『ワンダーウーマン』 だいたいアレスのせい

 アマゾネスの島に、英国兵が不時着。

 彼は毒ガス兵器の調査のためドイツでスパイしていた。

 戦争の火種は軍神アレスのせいだと、島で最年少の女性が大戦へ。


 マーベル作品ぽく紹介すると、

「キャップテン・アメリカの世界観で暴れ回るマイティ・ソー」

 みたい、といえばおわかりいただけるだろうか?


 しかし、ソーのように無敵の超人って分けではない。

 彼女は確かに強い。

 だが、アマゾネスも人間なので撃たれたら死んでしまう。

 現に、ワンダーウーマンの師匠も、島に乗り込もうとした軍人から主人公を庇って死ぬ。

 こういったリアリティが、実にDCらしいなと。


 また、タフな女性ではあるが、ララ・クラフトみたいな「精神的にも成熟している」わけではない。
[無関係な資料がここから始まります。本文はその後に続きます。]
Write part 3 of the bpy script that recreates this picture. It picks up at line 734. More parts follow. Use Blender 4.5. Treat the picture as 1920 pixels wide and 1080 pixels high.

 無知な女の子なので、剣と盾を持ってビルの中に入って窘められる。

 コートの下が半裸なので、服を着させようとしても激しく動いて破ってしまう。


 人間のいざこざが理解できず、あらゆる争いごとを「だいたいアレスのせい」と決めつけ、「アレスさえ死ねば戦は終わる」と、猪突猛進する。

 いい結果をもたらしはするが、人間の無力さや狡猾さに、彼女の精神はだんだんと疲弊していく。


 このように、彼女は未熟で欠点だらけだ。

 そういった描写を丁寧にするバランス感覚も、なんかDCらしいなと。


 脚本家の故ブレイク・スナイダーも「ララ・クラフトは映画の主役としてはクールすぎ。ユーモアに欠けていた」から、映画はズッコケたという。


 ワンダーウーマンの魅力は、無機質さのない、ユーモラスさと人間くささだと思う。